Saturday, December 10, 2011
"Jolly Good"
Desiccated gardens,
blackened silhouettes stark 'gainst icy skies,
forlorn leaves that litter the landscape:
confronted by the raw nakedness of these somber sights of late autumn, we yearn for greater assurance of our own existence. We yearn for the certitude of comfort, for a protective warmth from real or imagined chill.
And find it--if not create it--we do.
Green and red are jolly good colours, eliciting from us Pavlovian creatures a spirited response, an uplifting of moods wrapped up in (and suppressed under) layers of wool and, for the more fashionable perhaps, cashmere as well.
We invariably take our cues from nature--Holly with its bright green and cheery red berries is no doubt the quintessential cue for holiday attire.

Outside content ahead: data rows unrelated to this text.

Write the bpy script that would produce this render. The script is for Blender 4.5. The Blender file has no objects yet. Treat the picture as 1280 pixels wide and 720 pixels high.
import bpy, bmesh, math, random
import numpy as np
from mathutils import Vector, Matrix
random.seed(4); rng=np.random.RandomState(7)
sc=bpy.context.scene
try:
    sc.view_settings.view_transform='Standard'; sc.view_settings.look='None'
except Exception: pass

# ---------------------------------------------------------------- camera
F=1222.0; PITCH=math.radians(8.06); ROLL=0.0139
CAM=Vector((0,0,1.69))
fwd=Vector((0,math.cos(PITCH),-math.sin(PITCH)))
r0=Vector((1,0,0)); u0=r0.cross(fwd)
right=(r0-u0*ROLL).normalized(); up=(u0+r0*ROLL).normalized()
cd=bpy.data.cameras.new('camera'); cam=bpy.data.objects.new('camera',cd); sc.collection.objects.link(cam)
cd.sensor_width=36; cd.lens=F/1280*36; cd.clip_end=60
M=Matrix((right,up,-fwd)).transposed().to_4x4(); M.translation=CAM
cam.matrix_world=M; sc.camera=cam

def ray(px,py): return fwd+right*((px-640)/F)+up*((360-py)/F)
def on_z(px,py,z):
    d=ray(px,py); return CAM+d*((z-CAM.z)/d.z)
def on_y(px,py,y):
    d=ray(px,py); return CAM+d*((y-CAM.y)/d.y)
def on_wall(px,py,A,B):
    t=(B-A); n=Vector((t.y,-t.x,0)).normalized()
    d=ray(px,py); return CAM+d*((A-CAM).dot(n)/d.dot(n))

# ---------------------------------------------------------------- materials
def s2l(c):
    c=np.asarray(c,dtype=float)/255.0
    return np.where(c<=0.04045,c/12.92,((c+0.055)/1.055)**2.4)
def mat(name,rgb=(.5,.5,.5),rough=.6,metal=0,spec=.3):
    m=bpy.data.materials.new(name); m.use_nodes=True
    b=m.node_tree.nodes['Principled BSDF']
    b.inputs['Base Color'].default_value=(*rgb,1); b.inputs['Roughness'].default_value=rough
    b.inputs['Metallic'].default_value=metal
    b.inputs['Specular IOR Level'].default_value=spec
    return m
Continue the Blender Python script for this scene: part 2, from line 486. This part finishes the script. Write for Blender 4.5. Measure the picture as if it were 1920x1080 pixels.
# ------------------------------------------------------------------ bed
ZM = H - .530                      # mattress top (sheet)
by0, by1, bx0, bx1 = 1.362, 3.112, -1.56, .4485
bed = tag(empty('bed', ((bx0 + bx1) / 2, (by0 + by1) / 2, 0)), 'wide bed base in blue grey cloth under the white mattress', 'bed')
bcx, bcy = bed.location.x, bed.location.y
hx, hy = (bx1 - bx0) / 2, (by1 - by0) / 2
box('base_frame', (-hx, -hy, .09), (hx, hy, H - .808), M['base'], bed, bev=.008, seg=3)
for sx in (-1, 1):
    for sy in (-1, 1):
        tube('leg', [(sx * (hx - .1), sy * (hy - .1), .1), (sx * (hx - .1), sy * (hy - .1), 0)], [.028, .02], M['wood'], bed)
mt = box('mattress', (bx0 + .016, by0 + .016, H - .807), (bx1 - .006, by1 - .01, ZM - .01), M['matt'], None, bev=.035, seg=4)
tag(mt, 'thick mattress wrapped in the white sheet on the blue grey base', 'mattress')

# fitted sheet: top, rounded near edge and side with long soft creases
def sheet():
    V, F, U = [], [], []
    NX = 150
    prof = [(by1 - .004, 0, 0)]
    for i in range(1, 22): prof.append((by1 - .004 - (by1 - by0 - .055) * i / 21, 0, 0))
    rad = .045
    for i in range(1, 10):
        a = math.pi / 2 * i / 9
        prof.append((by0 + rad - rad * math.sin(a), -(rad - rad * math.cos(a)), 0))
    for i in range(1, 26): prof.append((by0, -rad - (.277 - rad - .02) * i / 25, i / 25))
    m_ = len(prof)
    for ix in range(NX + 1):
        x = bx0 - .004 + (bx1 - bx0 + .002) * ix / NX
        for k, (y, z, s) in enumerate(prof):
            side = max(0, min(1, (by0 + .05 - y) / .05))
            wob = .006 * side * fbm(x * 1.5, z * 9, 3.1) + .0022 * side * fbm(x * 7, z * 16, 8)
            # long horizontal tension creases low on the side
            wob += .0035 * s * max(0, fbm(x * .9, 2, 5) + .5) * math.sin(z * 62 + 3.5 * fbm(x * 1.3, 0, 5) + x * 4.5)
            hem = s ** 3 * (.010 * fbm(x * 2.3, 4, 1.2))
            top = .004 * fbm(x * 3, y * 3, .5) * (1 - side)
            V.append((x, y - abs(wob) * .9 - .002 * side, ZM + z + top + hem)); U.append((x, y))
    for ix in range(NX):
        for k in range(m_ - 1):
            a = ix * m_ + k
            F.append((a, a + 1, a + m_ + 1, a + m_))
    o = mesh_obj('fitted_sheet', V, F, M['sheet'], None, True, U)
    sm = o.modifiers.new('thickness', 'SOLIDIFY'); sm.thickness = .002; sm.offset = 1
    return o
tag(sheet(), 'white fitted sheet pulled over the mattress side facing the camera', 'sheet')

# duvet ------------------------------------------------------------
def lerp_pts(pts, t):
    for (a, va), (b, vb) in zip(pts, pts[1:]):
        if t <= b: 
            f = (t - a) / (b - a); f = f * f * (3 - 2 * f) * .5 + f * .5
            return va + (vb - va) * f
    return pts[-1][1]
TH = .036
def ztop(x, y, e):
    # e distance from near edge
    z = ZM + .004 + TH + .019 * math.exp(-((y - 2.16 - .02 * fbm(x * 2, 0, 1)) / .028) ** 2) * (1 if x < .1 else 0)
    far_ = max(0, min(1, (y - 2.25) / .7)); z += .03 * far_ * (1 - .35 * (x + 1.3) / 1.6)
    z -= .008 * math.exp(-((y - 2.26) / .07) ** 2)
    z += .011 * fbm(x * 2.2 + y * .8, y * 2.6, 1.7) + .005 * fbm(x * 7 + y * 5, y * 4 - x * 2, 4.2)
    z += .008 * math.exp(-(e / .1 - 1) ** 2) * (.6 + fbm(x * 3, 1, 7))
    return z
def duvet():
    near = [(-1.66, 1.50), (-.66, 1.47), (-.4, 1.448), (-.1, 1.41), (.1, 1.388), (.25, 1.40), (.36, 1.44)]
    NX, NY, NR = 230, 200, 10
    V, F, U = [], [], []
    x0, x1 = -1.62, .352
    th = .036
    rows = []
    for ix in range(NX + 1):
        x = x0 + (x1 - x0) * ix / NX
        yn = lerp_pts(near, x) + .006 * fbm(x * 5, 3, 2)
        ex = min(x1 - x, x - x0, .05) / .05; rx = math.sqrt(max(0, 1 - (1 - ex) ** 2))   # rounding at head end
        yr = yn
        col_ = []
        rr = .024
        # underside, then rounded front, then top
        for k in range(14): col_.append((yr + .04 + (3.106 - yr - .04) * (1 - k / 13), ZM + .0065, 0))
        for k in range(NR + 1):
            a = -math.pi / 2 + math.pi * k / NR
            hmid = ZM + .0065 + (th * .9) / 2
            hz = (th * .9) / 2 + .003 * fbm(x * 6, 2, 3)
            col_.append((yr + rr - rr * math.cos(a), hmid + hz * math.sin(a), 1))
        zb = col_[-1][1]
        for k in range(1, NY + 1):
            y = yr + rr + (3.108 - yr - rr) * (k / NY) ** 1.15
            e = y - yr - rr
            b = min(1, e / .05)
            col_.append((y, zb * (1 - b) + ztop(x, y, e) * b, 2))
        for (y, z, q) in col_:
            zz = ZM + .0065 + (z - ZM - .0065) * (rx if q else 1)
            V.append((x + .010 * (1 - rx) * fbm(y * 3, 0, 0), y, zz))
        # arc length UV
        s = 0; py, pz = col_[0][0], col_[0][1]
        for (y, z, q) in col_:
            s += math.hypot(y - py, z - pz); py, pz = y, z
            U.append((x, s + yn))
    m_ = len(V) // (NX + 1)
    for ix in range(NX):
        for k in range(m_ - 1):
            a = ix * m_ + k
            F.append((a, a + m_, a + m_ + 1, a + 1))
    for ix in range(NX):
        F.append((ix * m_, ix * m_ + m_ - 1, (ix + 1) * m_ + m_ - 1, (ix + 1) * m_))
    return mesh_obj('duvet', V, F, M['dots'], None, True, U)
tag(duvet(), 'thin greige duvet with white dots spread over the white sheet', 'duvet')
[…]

But so too are there other riches to be found in the garden:
the Burning Bush offers an abundance of tiny red berries this year,
though admittedly its barren branches offer little relief for seasonal disaffect,
while the Nandina offers but a few, meager clumps of red this year.
The Hypericum, too, joins the festivities, festooning itself with winter red before the inevitable snow falls.
Surely, the donning of holiday apparel bedecking our halls (and lampposts and store fronts and roof lines and trees and shrubs and walkways) provides a welcome antidote to an increasingly dour exterior, that dash of red the consummate color of jolly.
Even the summer geranium sports a fine show deep into December, its ruddiness a merry accoutrement to (porch-painted) winter white.